» **WRITTEN PROBLEM**:
Return each line containing the string "objects".

========================================================================

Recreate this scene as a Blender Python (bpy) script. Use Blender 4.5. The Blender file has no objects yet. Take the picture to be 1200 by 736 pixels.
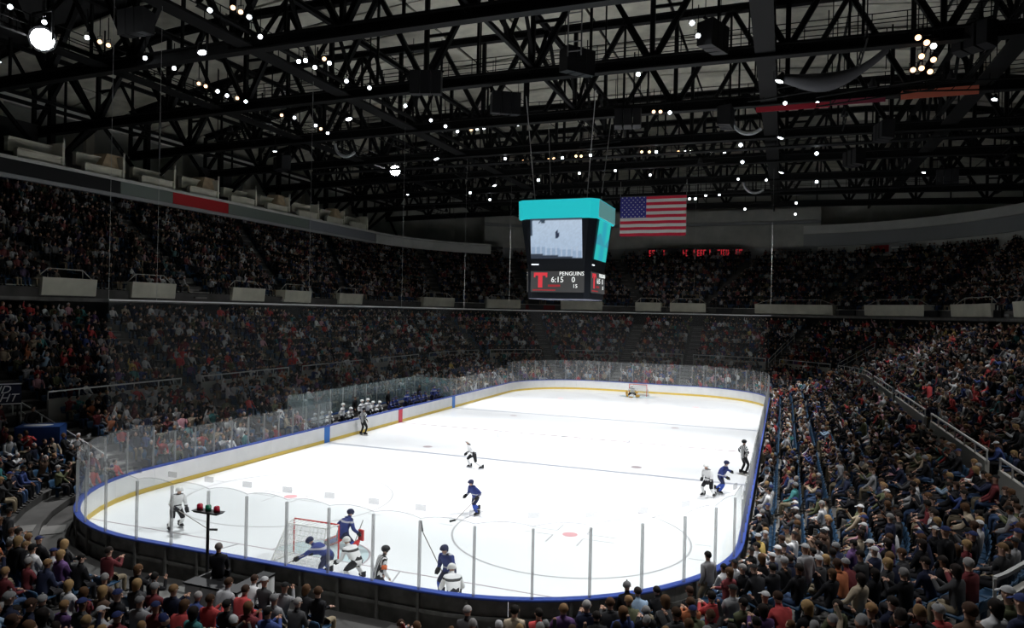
import bpy, bmesh, math, random
import numpy as np
from math import pi, sin, cos, hypot, radians
from mathutils import Vector, Matrix, Quaternion

random.seed(7)
S = bpy.context.scene
C = S.collection

# ------------------------------------------------------------------ camera
CAM = (14.13, -47.63, 8.60)
YAW, PITCH, ROLL, FPX = -0.3636, -0.004, 0.0218, 838.6
_f = Vector((sin(YAW) * cos(PITCH), cos(YAW) * cos(PITCH), sin(PITCH)))
_r = _f.cross(Vector((0, 0, 1))).normalized()
_u = _r.cross(_f)
_r2 = _r * cos(ROLL) + _u * sin(ROLL)
_u2 = -_r * sin(ROLL) + _u * cos(ROLL)
cd = bpy.data.cameras.new('camera')
cd.sensor_width = 36.0
cd.lens = FPX / 1200 * 36.0
cd.clip_end = 400
cam = bpy.data.objects.new('camera', cd)
C.objects.link(cam)
cam.matrix_world = Matrix(((_r2.x, _u2.x, -_f.x, CAM[0]), (_r2.y, _u2.y, -_f.y, CAM[1]),
                           (_r2.z, _u2.z, -_f.z, CAM[2]), (0, 0, 0, 1)))
S.camera = cam

# ------------------------------------------------------------------ world, exposure, light levels
w = bpy.data.worlds.new('world')
S.world = w
w.use_nodes = True
w.node_tree.nodes['Background'].inputs[0].default_value = (0.9, 0.92, 1.0, 1)
w.node_tree.nodes['Background'].inputs[1].default_value = 0.004
S.view_settings.view_transform = 'Standard'
S.view_settings.look = 'None'
S.view_settings.gamma = 1.0
S.view_settings.use_curve_mapping = False
S.view_settings.exposure = 0.0
S.cycles.max_bounces = 6
S.cycles.diffuse_bounces = 3
S.cycles.glossy_bounces = 2
S.cycles.transparent_max_bounces = 24
S.cycles.sample_clamp_indirect = 3.0
ICE_SPOT_W = 16500.0      # watts of each game light aimed at the ice
FILL_SPOT_W = 520.0     # base watts of the fill lights added over the stands


# ------------------------------------------------------------------ helpers
def proj(x, y, z):
    d = Vector((x, y, z)) - Vector(CAM)
    f = d.dot(_f)
    if f < 0.01:
        return None
    return 600 + FPX * d.dot(_r2) / f, 368 - FPX * d.dot(_u2) / f, f


def in_view(x, y, z, m=60):
    p = proj(x, y, z)
    return p is not None and -m < p[0] < 1200 + m and -m < p[1] < 736 + m


def mat(name, col, rough=0.6, metal=0.0, noise=0.0, scale=6.0, emit=None, strength=0.0, spec=0.3, bump=0.0):
    m = bpy.data.materials.new(name)
    m.use_nodes = True
    nt = m.node_tree
    b = nt.nodes['Principled BSDF']
    b.inputs['Base Color'].default_value = (*col, 1)
    b.inputs['Roughness'].default_value = rough
    b.inputs['Metallic'].default_value = metal
    b.inputs['Specular IOR Level'].default_value = spec
    if noise or bump:
        tc = nt.nodes.new('ShaderNodeTexCoord')
        n = nt.nodes.new('ShaderNodeTexNoise')
        n.inputs['Scale'].default_value = scale
        n.inputs['Detail'].default_value = 3
        nt.links.new(tc.outputs['Object'], n.inputs['Vector'])
        if noise:
            r = nt.nodes.new('ShaderNodeValToRGB')
            r.color_ramp.elements[0].position = 0.3
            r.color_ramp.elements[1].position = 0.7
            r.color_ramp.elements[0].color = (*[c * (1 - noise) for c in col], 1)
            r.color_ramp.elements[1].color = (*[min(1, c * (1 + noise)) for c in col], 1)
            nt.links.new(n.outputs['Fac'], r.inputs['Fac'])
            nt.links.new(r.outputs['Color'], b.inputs['Base Color'])
        if bump:
            bp = nt.nodes.new('ShaderNodeBump')
            bp.inputs['Strength'].default_value = bump
            nt.links.new(n.outputs['Fac'], bp.inputs['Height'])
            nt.links.new(bp.outputs['Normal'], b.inputs['Normal'])
    if emit:
        b.inputs['Emission Color'].default_value = (*emit, 1)
        b.inputs['Emission Strength'].default_value = strength
    return m


def clear_mat(name, tint, haze, hazecol, gloss=True):
    m = bpy.data.materials.new(name)
    m.use_nodes = True
    nt = m.node_tree
    nt.nodes.clear()
    out = nt.nodes.new('ShaderNodeOutputMaterial')
    tr = nt.nodes.new('ShaderNodeBsdfTransparent')
    tr.inputs[0].default_value = (*tint, 1)
    df = nt.nodes.new('ShaderNodeBsdfDiffuse')
    df.inputs[0].default_value = (*hazecol, 1)
    mx = nt.nodes.new('ShaderNodeMixShader')
    mx.inputs[0].default_value = haze
    nt.links.new(tr.outputs[0], mx.inputs[1])
    nt.links.new(df.outputs[0], mx.inputs[2])
    last = mx
    if gloss:
        gl = nt.nodes.new('ShaderNodeBsdfGlossy')
        gl.inputs['Roughness'].default_value = 0.08
        lw = nt.nodes.new('ShaderNodeLayerWeight')
        pw = nt.nodes.new('ShaderNodeMath')
        pw.operation = 'POWER'
        pw.inputs[1].default_value = 4.0
        nt.links.new(lw.outputs['Facing'], pw.inputs[0])
        fr = nt.nodes.new('ShaderNodeMath')
        fr.operation = 'MULTIPLY_ADD'
        fr.inputs[1].default_value = 0.22
        fr.inputs[2].default_value = 0.015
        nt.links.new(pw.outputs[0], fr.inputs[0])
        m2 = nt.nodes.new('ShaderNodeMixShader')
        nt.links.new(fr.outputs[0], m2.inputs[0])
        nt.links.new(mx.outputs[0], m2.inputs[1])
        nt.links.new(gl.outputs[0], m2.inputs[2])
        last = m2
    nt.links.new(last.outputs[0], out.inputs[0])
    return m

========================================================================

» **EXPECTED ANSWER**:
Recreate this scene as a Blender Python (bpy) script. Use Blender 4.5. The Blender file has no objects yet. Take the picture to be 1200 by 736 pixels.
cam = bpy.data.objects.new('camera', cd)
C.objects.link(cam)